Showing posts with label Japan. Show all posts
Showing posts with label Japan. Show all posts

Wednesday, 6 May 2009

Why would you do this?

There we all were, Onsen finished, in the tiny, tiny bar next to the UWannaDie Lodge for a bit of Apres Ski.

The bar has 2 distinguishing features. There is a large model helicopter hanging from the ceiling. The other is the gorgeous home made valve amp used to play music in the bar. 

Some number of  beers later, we ended up with a young lady lying on the table, midriff bared, belly button pointed at the ceiling. I then watched in disbelief as my friend C proceeded to snort vodka from her, admittedly very shapely, belly button. Usually it was whipped cream or chocolate sauce being licked off midriffs, so this was a bit of a departure.

I watched C carefully to see what happened. His head didn't fall off or anything drastic. But, his eyes went from a "with it" look to a "nobody's home"  look in a heartbeat. He then had to be taken away and put to bed. 

Oh dear, oh dear.

Some more beer later, my friend A ended up being doused in paraffin. It is still not clear to me to this day, why the individual concerned poured paraffin all over her... in a bar.   People can die from accidentally being set on fire after stuff like that.

So, all in all, an evening of "Why would you do this" moments.


Wednesday, 29 April 2009

Onsen mishap

I once went skiing in Japan with a bunch of friends and a Newbie to Japan. We shall call him Green George. Green cos he had never been outside of the US of A.

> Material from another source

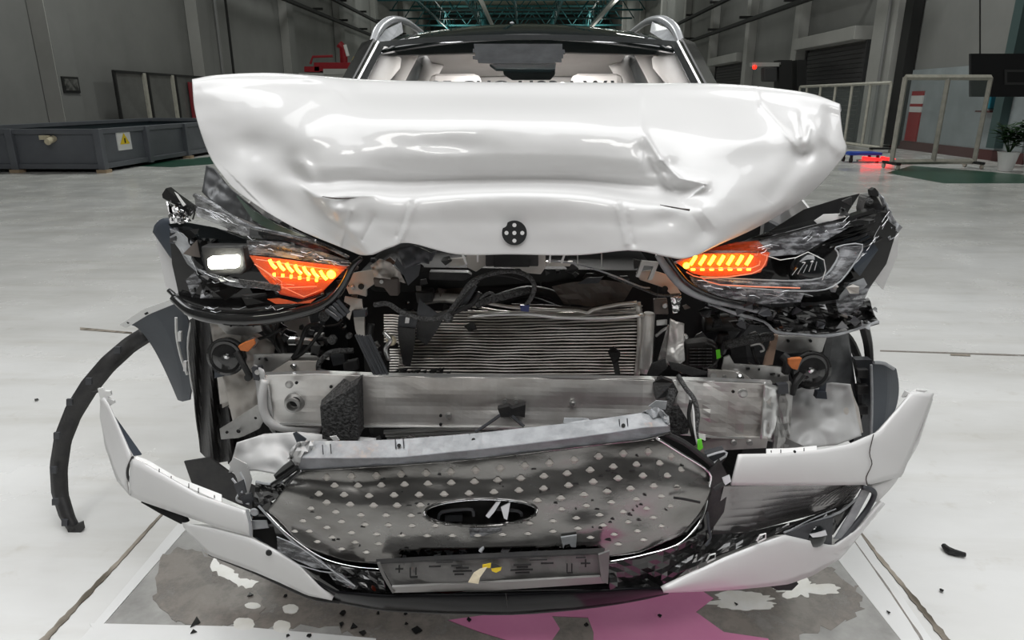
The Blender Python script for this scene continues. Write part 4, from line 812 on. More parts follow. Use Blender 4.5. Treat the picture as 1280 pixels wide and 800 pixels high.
# engine bay stuff behind (left)
hose([(330,402,1.82),(345,420,1.80),(360,424,1.80)], .020); hose([(338,400,1.80),(350,425,1.78),(356,448,1.76)], .010); hose([(348,403,1.78),(343,425,1.77),(356,450,1.75)], .0055)
hose([(400,405,1.74),(385,408,1.73),(378,422,1.72),(372,440,1.72),(360,450,1.73)], .006); hose([(405,408,1.735),(393,425,1.725),(380,440,1.72),(366,449,1.72)], .005); hose([(400,408,1.75),(420,406,1.75),(428,400,1.75)], .003)
cp('pipe_union', MB().cyl((360,425,1.78), (398,427,1.78), .010, 12), 'steel'); cp('pipe_collar', MB().cyl((361,425,1.77), (371,425,1.77), .014, 12), 'chrome'); pl('valve_block', [(392,418),(404,418),(404,433),(392,432)], 1.76, 'steel', .02, bevel=.003)
pl('strut_tower', [(356,402),(385,395),(388,410),(372,425),(352,415)], 1.88, 'primer', .01); hose([(320,425,1.76),(335,420,1.75),(352,412,1.75)], .0045)
hose([(398,465,1.68),(400,452,1.68),(415,440,1.68),(442,438,1.69)], .0075, 'foam', 'foam_strip'); hose([(398,463,1.675),(430,472,1.67),(465,471,1.66)], .007, 'foam', 'foam_strip')
pl('connector_block', [(412,443),(430,440),(432,455),(416,458)], 1.70, 'grey_plastic', .02, bevel=.002); pl('connector_block', [(428,454),(446,450),(448,462),(430,466)], 1.69, 'black', .02, bevel=.002)
for (x, y, r) in ((440,457,.006),(436,420,.008),(415,425,.012),(405,395,.014)): cp('bay_bolt', MB().lathe((x, y, 1.70), (0, -1, 0), [(r, -.01), (r, .004), (r * .5, .006)], 10), 'sheath')
hose([(480,415,1.70),(488,425,1.69),(482,436,1.69),(486,450,1.69)], .006, 'alu_edge', 'coolant_pipe'); cp('pipe_cap', MB().lathe((489,426,1.70), (0, -1, 0), [(.012, -.01), (.014, 0), (.010, .01)], 14), 'cream')
hose([(464,405,1.72),(462,425,1.70),(468,445,1.70),(480,462,1.69)], .010)
pl('bracket', [(389,432),(400,434),(398,445),(388,444)], 1.72, 'black', .008)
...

One of the best things about the Japanese skiing experience is the Onsen afterwards. The big, hot communal bath, the floating sake tray, the prospect of REALLY GOOD Japanese food to come, it's all good.

This particular Onsen had a sulphur theme (rotten egg smell etc etc).


So we are all sitting in the Onsen, snow falling on our heads, on account of this bath being outside, when GG suddenly gargles some of the bathwater, howls, spits it out and says "Guys, why didn't you warn me the water was full of sulphur?"

Well, GG because
1) of the rotten egg smell
but more importantly
2) it never occurred to us that you would gargle water in a communal bath.

Doh!

Next Japan story will be tales of tequila and near-death experiences in the helicopter bar.......




 

Sunday, 15 March 2009

Japan trip - Part 1

I met up with my long time friend W and her lovely husband G on Saturday night in Tokyo. During the course of a somewhat epic evening, W said I would be unable to unhook R's bra with one hand. Of course I said I would be able to but chose not to.

Well, to cut a long story short, I had to put up or shut up and deftly popped the back open with one hand. Nobody was more surprised than me, given that I hadn't had to do that for a long long time.

Apparently it's like riding a bike. Who knew?